> [What to work on] Return exactly the listing's lines, from its first line to the line holding "P(366, 454, -116)])", ends included.

-- -- --

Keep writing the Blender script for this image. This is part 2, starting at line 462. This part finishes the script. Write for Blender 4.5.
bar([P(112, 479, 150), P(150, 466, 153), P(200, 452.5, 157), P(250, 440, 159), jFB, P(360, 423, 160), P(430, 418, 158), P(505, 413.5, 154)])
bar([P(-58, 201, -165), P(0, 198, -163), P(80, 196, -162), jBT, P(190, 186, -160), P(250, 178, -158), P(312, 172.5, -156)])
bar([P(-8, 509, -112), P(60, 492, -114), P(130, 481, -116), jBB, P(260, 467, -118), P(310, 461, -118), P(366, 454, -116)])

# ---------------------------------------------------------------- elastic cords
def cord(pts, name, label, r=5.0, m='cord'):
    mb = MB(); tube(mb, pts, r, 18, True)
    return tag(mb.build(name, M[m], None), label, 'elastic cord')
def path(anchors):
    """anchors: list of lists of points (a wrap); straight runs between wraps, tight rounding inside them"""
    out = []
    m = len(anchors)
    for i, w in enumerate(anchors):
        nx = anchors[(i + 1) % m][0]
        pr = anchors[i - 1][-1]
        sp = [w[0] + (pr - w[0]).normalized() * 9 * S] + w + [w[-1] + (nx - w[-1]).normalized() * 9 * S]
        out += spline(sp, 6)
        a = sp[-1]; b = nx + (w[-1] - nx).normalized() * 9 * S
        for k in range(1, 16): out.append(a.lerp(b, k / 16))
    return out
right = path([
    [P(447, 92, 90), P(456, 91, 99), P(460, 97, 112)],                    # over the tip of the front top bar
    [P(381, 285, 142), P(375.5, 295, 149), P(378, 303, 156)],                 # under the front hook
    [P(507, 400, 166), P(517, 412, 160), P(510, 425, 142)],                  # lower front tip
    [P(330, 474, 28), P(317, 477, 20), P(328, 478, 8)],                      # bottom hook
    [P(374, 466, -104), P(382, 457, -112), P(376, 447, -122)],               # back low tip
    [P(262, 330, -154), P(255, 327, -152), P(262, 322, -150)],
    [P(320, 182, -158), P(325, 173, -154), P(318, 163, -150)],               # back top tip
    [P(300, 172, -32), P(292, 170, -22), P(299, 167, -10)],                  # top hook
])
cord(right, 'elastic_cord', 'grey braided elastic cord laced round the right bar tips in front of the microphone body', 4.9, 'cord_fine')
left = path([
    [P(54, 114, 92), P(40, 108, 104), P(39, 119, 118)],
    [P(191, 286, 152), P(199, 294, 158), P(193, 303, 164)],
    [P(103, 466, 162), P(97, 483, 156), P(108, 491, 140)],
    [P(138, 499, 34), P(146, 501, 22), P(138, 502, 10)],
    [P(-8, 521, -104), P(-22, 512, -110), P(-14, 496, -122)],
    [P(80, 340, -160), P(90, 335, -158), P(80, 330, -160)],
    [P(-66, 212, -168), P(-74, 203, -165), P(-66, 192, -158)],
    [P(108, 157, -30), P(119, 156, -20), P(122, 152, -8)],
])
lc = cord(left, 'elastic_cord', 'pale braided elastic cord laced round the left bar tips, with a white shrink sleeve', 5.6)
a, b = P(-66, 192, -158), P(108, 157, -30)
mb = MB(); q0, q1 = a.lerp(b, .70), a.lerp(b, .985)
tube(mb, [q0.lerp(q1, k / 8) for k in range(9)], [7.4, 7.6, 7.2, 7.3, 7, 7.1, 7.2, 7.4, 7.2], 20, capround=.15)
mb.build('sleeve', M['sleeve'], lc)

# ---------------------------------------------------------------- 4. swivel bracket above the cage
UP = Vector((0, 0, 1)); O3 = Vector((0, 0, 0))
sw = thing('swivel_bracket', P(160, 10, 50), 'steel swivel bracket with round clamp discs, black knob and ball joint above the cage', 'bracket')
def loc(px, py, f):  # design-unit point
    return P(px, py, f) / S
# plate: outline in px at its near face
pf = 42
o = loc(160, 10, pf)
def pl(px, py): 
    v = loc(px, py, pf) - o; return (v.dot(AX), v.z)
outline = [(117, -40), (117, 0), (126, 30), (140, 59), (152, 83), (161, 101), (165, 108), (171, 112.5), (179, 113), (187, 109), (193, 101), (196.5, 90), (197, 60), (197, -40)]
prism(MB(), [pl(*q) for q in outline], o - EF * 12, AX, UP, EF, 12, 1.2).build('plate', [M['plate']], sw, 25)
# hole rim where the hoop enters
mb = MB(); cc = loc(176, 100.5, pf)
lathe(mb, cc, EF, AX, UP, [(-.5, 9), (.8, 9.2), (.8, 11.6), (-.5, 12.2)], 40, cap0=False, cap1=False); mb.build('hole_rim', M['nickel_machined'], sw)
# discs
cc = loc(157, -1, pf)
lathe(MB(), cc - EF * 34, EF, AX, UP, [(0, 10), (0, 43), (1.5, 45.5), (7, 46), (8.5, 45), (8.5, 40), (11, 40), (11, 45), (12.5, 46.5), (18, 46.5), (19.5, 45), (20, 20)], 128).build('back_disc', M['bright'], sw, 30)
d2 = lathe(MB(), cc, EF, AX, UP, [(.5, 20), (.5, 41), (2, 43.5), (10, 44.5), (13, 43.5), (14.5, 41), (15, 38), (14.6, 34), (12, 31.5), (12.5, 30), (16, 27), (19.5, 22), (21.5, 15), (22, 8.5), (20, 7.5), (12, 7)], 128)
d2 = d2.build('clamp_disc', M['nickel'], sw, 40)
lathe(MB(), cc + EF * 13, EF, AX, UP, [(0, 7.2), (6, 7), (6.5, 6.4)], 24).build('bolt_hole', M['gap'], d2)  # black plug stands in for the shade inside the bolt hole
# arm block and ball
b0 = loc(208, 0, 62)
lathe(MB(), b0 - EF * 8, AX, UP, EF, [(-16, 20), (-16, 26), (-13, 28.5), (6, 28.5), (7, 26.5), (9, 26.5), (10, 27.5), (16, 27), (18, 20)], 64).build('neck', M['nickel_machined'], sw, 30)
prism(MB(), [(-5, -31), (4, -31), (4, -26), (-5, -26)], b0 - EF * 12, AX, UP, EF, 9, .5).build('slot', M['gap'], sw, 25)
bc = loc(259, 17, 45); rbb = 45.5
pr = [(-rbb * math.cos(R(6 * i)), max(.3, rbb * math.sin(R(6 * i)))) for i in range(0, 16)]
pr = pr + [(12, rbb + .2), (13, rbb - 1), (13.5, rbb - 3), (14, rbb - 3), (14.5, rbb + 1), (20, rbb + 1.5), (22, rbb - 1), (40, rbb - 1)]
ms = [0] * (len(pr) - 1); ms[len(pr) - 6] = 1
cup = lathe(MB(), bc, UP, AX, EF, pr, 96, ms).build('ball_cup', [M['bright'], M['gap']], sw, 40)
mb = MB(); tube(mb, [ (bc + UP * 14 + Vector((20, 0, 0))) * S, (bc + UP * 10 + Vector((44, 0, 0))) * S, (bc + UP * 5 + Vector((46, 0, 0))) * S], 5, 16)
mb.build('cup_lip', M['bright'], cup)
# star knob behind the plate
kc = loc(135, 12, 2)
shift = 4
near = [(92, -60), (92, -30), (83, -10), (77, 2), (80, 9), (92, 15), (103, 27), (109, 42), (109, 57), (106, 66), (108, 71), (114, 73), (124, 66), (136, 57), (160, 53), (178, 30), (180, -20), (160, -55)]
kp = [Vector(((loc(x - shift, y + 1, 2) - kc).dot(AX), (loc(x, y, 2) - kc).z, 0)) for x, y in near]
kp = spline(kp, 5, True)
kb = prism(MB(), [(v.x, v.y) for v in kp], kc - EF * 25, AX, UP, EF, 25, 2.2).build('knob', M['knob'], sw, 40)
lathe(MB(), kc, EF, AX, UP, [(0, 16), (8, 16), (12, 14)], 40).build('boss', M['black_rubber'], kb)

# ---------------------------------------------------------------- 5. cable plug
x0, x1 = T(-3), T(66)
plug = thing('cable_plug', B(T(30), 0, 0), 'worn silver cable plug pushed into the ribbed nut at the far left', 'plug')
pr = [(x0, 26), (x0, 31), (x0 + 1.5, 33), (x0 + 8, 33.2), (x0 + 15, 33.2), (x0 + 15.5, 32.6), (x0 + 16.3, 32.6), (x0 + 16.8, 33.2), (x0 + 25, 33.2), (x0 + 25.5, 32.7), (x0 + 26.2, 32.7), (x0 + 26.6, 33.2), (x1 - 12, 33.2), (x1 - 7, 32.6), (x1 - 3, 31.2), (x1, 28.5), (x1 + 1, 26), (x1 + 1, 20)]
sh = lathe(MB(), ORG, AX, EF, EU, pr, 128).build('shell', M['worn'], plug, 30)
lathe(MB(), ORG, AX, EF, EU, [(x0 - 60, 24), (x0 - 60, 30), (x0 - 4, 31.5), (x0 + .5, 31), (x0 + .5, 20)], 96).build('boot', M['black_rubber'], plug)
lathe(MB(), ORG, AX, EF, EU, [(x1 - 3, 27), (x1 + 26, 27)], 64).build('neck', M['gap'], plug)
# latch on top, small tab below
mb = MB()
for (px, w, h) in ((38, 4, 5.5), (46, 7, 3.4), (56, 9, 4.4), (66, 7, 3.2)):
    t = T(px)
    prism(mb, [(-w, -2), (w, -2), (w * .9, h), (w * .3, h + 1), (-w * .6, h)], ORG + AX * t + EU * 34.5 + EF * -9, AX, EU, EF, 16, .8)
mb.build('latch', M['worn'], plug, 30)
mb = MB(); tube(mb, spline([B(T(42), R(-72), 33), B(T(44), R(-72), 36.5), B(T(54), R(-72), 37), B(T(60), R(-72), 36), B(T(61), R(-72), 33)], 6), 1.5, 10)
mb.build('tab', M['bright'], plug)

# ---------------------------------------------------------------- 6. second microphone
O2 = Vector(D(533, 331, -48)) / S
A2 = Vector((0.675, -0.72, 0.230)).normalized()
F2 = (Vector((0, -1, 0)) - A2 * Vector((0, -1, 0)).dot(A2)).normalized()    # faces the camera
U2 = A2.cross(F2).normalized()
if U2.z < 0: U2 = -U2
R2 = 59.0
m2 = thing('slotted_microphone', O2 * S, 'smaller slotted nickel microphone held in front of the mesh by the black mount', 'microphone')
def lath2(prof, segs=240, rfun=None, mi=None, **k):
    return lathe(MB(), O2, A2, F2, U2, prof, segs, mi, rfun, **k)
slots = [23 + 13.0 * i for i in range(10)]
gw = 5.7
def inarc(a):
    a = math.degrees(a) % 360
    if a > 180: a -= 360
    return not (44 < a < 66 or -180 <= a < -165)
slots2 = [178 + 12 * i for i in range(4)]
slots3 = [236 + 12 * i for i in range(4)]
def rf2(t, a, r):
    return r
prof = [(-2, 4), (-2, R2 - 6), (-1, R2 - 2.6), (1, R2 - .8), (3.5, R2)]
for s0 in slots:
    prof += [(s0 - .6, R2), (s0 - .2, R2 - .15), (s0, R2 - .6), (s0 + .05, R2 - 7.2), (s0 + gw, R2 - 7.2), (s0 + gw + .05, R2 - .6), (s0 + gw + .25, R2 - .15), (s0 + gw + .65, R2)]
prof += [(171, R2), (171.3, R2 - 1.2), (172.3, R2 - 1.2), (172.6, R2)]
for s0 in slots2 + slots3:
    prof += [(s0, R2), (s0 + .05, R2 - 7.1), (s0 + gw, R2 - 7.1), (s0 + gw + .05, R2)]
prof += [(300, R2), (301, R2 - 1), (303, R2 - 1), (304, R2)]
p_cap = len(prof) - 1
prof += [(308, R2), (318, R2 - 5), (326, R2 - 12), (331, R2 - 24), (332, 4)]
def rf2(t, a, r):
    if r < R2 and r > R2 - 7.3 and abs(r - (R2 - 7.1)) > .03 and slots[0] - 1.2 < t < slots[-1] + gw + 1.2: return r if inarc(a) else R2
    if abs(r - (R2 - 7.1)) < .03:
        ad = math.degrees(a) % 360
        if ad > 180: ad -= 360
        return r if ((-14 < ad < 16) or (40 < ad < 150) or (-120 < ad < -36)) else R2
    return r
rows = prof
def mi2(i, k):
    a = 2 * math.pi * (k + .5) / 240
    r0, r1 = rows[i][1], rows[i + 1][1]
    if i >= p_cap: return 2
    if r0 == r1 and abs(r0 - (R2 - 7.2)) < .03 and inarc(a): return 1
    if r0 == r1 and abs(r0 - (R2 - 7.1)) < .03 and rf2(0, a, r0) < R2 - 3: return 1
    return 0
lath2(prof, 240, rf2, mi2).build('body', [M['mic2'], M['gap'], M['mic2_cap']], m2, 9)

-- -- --

> [Task solution]
Keep writing the Blender script for this image. This is part 2, starting at line 462. This part finishes the script. Write for Blender 4.5.
bar([P(112, 479, 150), P(150, 466, 153), P(200, 452.5, 157), P(250, 440, 159), jFB, P(360, 423, 160), P(430, 418, 158), P(505, 413.5, 154)])
bar([P(-58, 201, -165), P(0, 198, -163), P(80, 196, -162), jBT, P(190, 186, -160), P(250, 178, -158), P(312, 172.5, -156)])
bar([P(-8, 509, -112), P(60, 492, -114), P(130, 481, -116), jBB, P(260, 467, -118), P(310, 461, -118), P(366, 454, -116)])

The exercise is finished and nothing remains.